Is communism the only political topic? Or does whether or not The Art of Computer Programming talk about accessibility in software not constitute a political opinion?


> having discipline to not pollute unrelated conversations with your politics

Discipline isn’t found in hiding. Someone who cannot discuss politics without polluting conversations isn’t disciplined, they’re unpracticed in conversing and thinking through their views.


Things are often inherently political.


> You can believe something without proselytizing.

You can talk about politics without proselytising. Why should discussing a topic even invoke the words like “belief” and “proselytising”?

Not only stating an opinion is compatible with a constructive discussion that could lead to a mutual adjustment of opinions—in fact, stating your opinion is often a pre-requisite to having a discussion that could lead to it being changed.

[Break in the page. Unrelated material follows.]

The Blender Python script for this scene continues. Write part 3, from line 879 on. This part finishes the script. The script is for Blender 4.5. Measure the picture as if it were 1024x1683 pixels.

The magic happens when person A realizes that another, equally sane person B can think very differently about topic X. At that point, the person A has to either 1) write the person B off as crazy (not so easy when that person is obviously sane in every other way), or 2) realize that there may be something to it and ever so slightly adjust own opinion on topic X, or at least become more tolerant.

Not being able or willing to freely exchange and converge on opinions with people whom you routinely meet in real life, only discussing them online in your respective bubbles, is a sure way to having only more and more wildly incompatible and divisive opinions, and I suspect it is exactly what has been happening in recent years.